> **DATASET EXCERPT**
Start

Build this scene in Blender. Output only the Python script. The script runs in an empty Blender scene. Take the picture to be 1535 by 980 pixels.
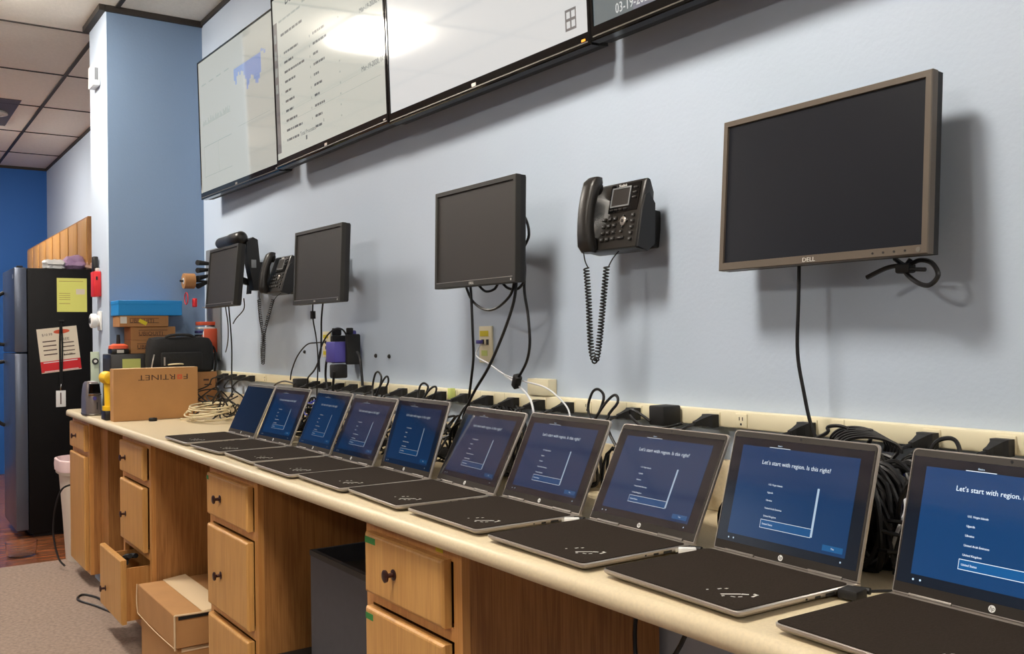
import bpy, bmesh, math, random
from mathutils import Matrix, Vector
PI = math.pi
R = math.radians
rnd = random.Random(7)
S = bpy.context.scene
C = S.collection

# ------------------------------------------------------------------ camera
cd = bpy.data.cameras.new('camera'); cam = bpy.data.objects.new('camera', cd); C.objects.link(cam)
cd.sensor_width = 36; cd.lens = 33.09; cd.clip_start = .02; cd.clip_end = 60
rt = Vector((.568, .823, -.0137)).normalized(); bk = Vector((.823, -.568, -.0072))
bk = (bk - rt * bk.dot(rt)).normalized(); up = bk.cross(rt)
cam.matrix_world = Matrix(((rt.x, up.x, bk.x, 0), (rt.y, up.y, bk.y, -1.68), (rt.z, up.z, bk.z, .427), (0, 0, 0, 1)))
S.camera = cam

# ------------------------------------------------------------------ world, exposure
w = bpy.data.worlds.new('world'); S.world = w; w.use_nodes = True
w.node_tree.nodes['Background'].inputs[0].default_value = (.9, .95, 1, 1)
w.node_tree.nodes['Background'].inputs[1].default_value = .05
S.view_settings.view_transform = 'Standard'; S.view_settings.look = 'None'
S.view_settings.gamma = 1; S.view_settings.use_curve_mapping = False
S.view_settings.exposure = 0.0
LAMP = 84.0                      # brightness of the ceiling panels
LAMP_COL = (1.0, .93, .83)
FLOOR = -1.0; CEIL = 2.31


def lin(r, g, b):
    f = lambda c: (c / 255 / 12.92) if c / 255 <= .04045 else ((c / 255 + .055) / 1.055) ** 2.4
    return (f(r), f(g), f(b))


# ------------------------------------------------------------------ materials
def mat(name, col, rough=.5, metal=0, emit=0, ecol=None, spec=.5, noise=None, bump=None, coat=0, trans=0, ior=1.45):
    """noise=(scale, amount, stretch xyz); bump=(scale, strength)"""
    m = bpy.data.materials.new(name); m.use_nodes = True
    nt = m.node_tree; b = nt.nodes['Principled BSDF']
    b.inputs['Base Color'].default_value = (*col, 1)
    b.inputs['Roughness'].default_value = rough; b.inputs['Metallic'].default_value = metal
    b.inputs['Specular IOR Level'].default_value = min(spec, 1)
    b.inputs['Coat Weight'].default_value = coat
    b.inputs['Transmission Weight'].default_value = trans; b.inputs['IOR'].default_value = ior
    if emit:
        b.inputs['Emission Color'].default_value = (*(ecol or col), 1); b.inputs['Emission Strength'].default_value = emit
    tc = nt.nodes.new('ShaderNodeTexCoord')
    if noise:
        mp = nt.nodes.new('ShaderNodeMapping'); mp.inputs['Scale'].default_value = noise[2] if len(noise) > 2 else (1, 1, 1)
        nt.links.new(tc.outputs['Object'], mp.inputs[0])
        n = nt.nodes.new('ShaderNodeTexNoise'); n.inputs['Scale'].default_value = noise[0]; n.inputs['Detail'].default_value = 6
        nt.links.new(mp.outputs[0], n.inputs[0])
        r = nt.nodes.new('ShaderNodeMapRange'); r.inputs[1].default_value = .3; r.inputs[2].default_value = .7
        r.inputs[3].default_value = 1 - noise[1]; r.inputs[4].default_value = 1 + noise[1]
        nt.links.new(n.outputs[0], r.inputs[0])
        mx = nt.nodes.new('ShaderNodeVectorMath'); mx.operation = 'SCALE'; mx.inputs[0].default_value = col
        nt.links.new(r.outputs[0], mx.inputs['Scale']); nt.links.new(mx.outputs[0], b.inputs['Base Color'])
    if bump:
        n2 = nt.nodes.new('ShaderNodeTexNoise'); n2.inputs['Scale'].default_value = bump[0]
        nt.links.new(tc.outputs['Object'], n2.inputs[0])
        bp = nt.nodes.new('ShaderNodeBump'); bp.inputs['Strength'].default_value = bump[1]; bp.inputs['Distance'].default_value = .004
        nt.links.new(n2.outputs[0], bp.inputs['Height']); nt.links.new(bp.outputs[0], b.inputs['Normal'])
    return m


def wood(name, base, dark, rough=.42, axis='Z', sc=1.0):
    m = bpy.data.materials.new(name); m.use_nodes = True
    nt = m.node_tree; b = nt.nodes['Principled BSDF']; b.inputs['Roughness'].default_value = rough
    tc = nt.nodes.new('ShaderNodeTexCoord'); mp = nt.nodes.new('ShaderNodeMapping')
    st = {'Z': (14, 14, 1.1), 'X': (1.1, 14, 14), 'Y': (14, 1.1, 14)}[axis]
    mp.inputs['Scale'].default_value = [s * sc for s in st]
    nt.links.new(tc.outputs['Object'], mp.inputs[0])
    n = nt.nodes.new('ShaderNodeTexNoise'); n.inputs['Scale'].default_value = 2.2; n.inputs['Detail'].default_value = 3; n.inputs['Distortion'].default_value = 1.2
    nt.links.new(mp.outputs[0], n.inputs[0])
    mp2 = nt.nodes.new('ShaderNodeMapping'); mp2.inputs['Scale'].default_value = [s * sc * 9 if s > 2 else s * 3 for s in st]
    nt.links.new(tc.outputs['Object'], mp2.inputs[0])
    n2 = nt.nodes.new('ShaderNodeTexNoise'); n2.inputs['Scale'].default_value = 2; n2.inputs['Detail'].default_value = 4
    nt.links.new(mp2.outputs[0], n2.inputs[0])
    ad = nt.nodes.new('ShaderNodeMath'); ad.operation = 'ADD'
    nt.links.new(n.outputs[0], ad.inputs[0]); nt.links.new(n2.outputs[0], ad.inputs[1])
    cr = nt.nodes.new('ShaderNodeValToRGB')
    cr.color_ramp.elements[0].position = .72; cr.color_ramp.elements[0].color = (*dark, 1)
    cr.color_ramp.elements[1].position = 1.15 if False else 1.0; cr.color_ramp.elements[1].color = (*base, 1)
    hv = nt.nodes.new('ShaderNodeMath'); hv.operation = 'MULTIPLY'; hv.inputs[1].default_value = .88
    nt.links.new(ad.outputs[0], hv.inputs[0]); nt.links.new(hv.outputs[0], cr.inputs[0])
    nt.links.new(cr.outputs[0], b.inputs['Base Color'])
    return m


M = {}
M['paint'] = mat('pale blue wall paint', lin(187, 200, 217), .6, noise=(1.6, .015), bump=(90, .12))
M['midblue'] = mat('medium blue column side', lin(122, 145, 174), .6, noise=(1.6, .015), bump=(90, .12))
M['slate'] = mat('slate wall paint', lin(74, 86, 104), .6, bump=(90, .1))
M['navy'] = mat('deep blue wall paint', lin(30, 92, 165), .6, bump=(90, .1))
M['tile'] = mat('ceiling tile', lin(236, 230, 218), .9, noise=(60, .04), bump=(160, .35))
M['tee'] = mat('dark ceiling grid', lin(48, 42, 38), .6)
M['carpet'] = mat('brown grey carpet', lin(152, 133, 120), .95, noise=(55, .22), bump=(260, .6))
M['plank'] = wood('brown floor boards', lin(150, 92, 58), lin(110, 62, 38), .25, 'Y', .35)
M['lam'] = mat('cream laminate', lin(210, 194, 162), .36, noise=(170, .07), spec=.45)
M['oak'] = wood('honey oak', lin(200, 145, 82), lin(184, 126, 66), .42, 'Z', .8)
M['oak_light'] = wood('light oak door', lin(204, 154, 88), lin(190, 139, 76), .42, 'Z', .7)
M['oak_brown'] = wood('brown grained oak panel', lin(172, 120, 66), lin(146, 96, 50), .45, 'Z', 1.1)
M['cream'] = mat('cream plastic', lin(232, 222, 190), .4)
M['cream_dark'] = mat('cream plastic edge', lin(205, 195, 162), .45)
M['black'] = mat('black plastic', lin(30, 28, 27), .38)
M['mblack'] = mat('matt black plastic', lin(24, 23, 23), .6)
M['cable'] = mat('black cable', lin(22, 21, 22), .42)
M['gcable'] = mat('white cable', lin(210, 212, 216), .45)
M['ycable'] = mat('cream cable', lin(214, 200, 165), .5)
M['bcable'] = mat('blue cable', lin(60, 70, 190), .45)
M['glossblack'] = mat('gloss black', lin(14, 14, 15), .08)
M['bezel'] = mat('brown grey bezel', lin(92, 82, 72), .42)
M['bezel_dark'] = mat('dark grey bezel', lin(46, 44, 41), .5, spec=.35)
M['panel_blue'] = mat('dark blue black display', lin(24, 26, 33), .36, spec=.3)
M['panel_grey'] = mat('dark grey display', lin(54, 51, 49), .5, spec=.25)
M['silver'] = mat('silver metal', lin(188, 180, 172), .32, .75)
M['silver_dark'] = mat('dark silver', lin(120, 114, 108), .38, .7)
M['chrome'] = mat('chrome', (.8, .8, .8), .12, 1)
M['bronze'] = mat('dark bronze', lin(66, 42, 38), .35, .6)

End

> **TASK PROMPT**
Copy nothing but the lines from the first one in the listing through the line with "C = S.collection", and omit the pictures.

> **ANSWER TO THIS EXERCISE**
Build this scene in Blender. Output only the Python script. The script runs in an empty Blender scene. Take the picture to be 1535 by 980 pixels.
import bpy, bmesh, math, random
from mathutils import Matrix, Vector
PI = math.pi
R = math.radians
rnd = random.Random(7)
S = bpy.context.scene
C = S.collection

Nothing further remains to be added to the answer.